LEXINGTON, KY — The U.S. Attorney's Office, Eastern District of Kentucky reports that a Carlisle, Ky., man, Randall Taulbee, 59, was sentenced to 30 months in federal prison on Thursday, by U.S. District Judge Karen Caldwell, after previously pleading guilty to two counts of conspiring to defraud the United States, by committing crop insurance fraud.
According to his plea agreement, Taulbee, who was a magistrate in Bourbon County from 2018 until his resignation earlier this year, owned and rented farmland in Bourbon and Nicholas Counties, where he produced tobacco and corn that he began to insure through federal crop insurance in 2009 and 2013 respectively. Beginning in at least March 2013 and through November 2017, Taulbee admitted to working with his co-defendants, his brother-in-law, James A. McDonald, his sister, Cherie Lynn Noble, and his insurance agent, to falsify crop insurance policies and claims of loss.
Some examples of how Taulbee defrauded the crop insurance program include falsely stating that he was a New Producer, overreporting his acreage, falsely submitting records from a farm supply store, failing to report crop sales on his insurance claims of loss, and submitting false claims of loss documentation on private Crop Hail crop insurance policies.

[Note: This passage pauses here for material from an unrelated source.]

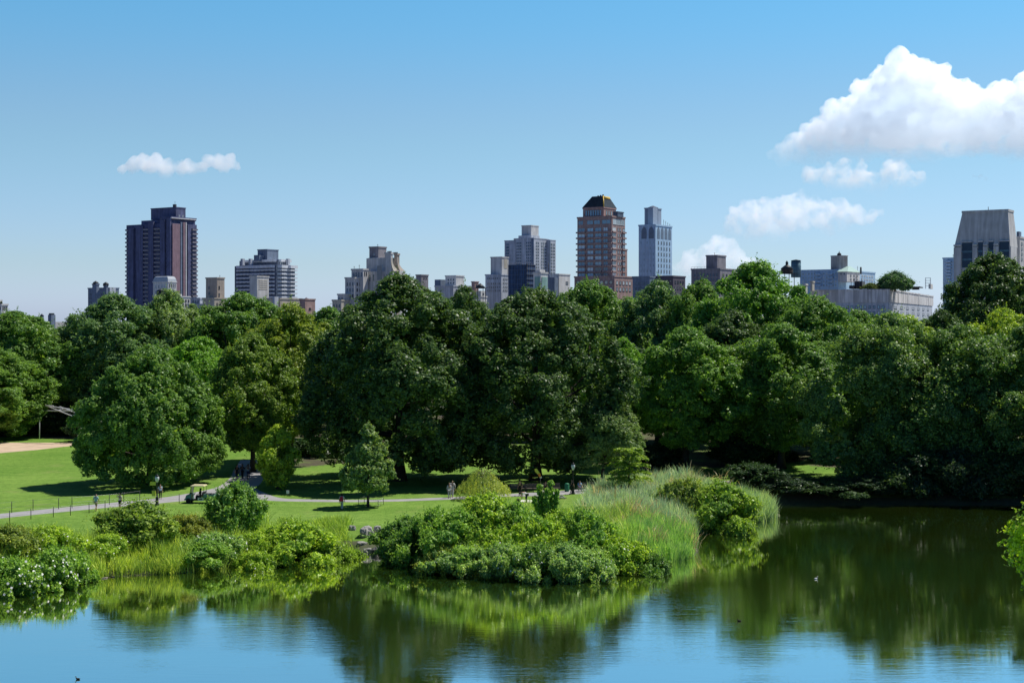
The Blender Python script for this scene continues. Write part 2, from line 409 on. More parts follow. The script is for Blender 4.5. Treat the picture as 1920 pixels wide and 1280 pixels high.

Taulbee’s co-defendants have also been sentenced. McDonald received six months in prison, two years of supervised release, and was ordered to pay $718,784 in restitution. Noble received probation and community service and was ordered to pay $263,614 in restitution.
Under federal law, Taulbee and his co-defendants must serve 85 percent of their prison sentences. Upon his release, Taulbee will be under the supervision of the U.S. Probation Office for three years. In addition to his prison sentence, Taulbee was ordered to pay $718,784 in restitution.
Carlton S. Shier, IV, United States Attorney for the Eastern District of Kentucky; Jason M. Williams, Special Agent in Charge, United States Department of Agriculture Office of Inspector General; Michael E. Stansbury, Special Agent in Charge, Federal Bureau of Investigation, Louisville Field Office; Bryant Jackson, Special Agent in Charge, Internal Revenue Service-Criminal Investigation; and Juan Garrett, Director, Kentucky Department of Insurance Fraud Investigation Division, jointly announced the sentence.
The investigation was conducted by the United States Department of Agriculture Office of Inspector General, United States Department of Agriculture Risk Management Agency Special Investigations Staff, Federal Bureau of Investigation, Internal Revenue Service-Criminal Investigation, and Kentucky Department of Insurance. The United States was represented by Assistant U.S. Attorneys Kate Dieruf and Andrea Mattingly Williams.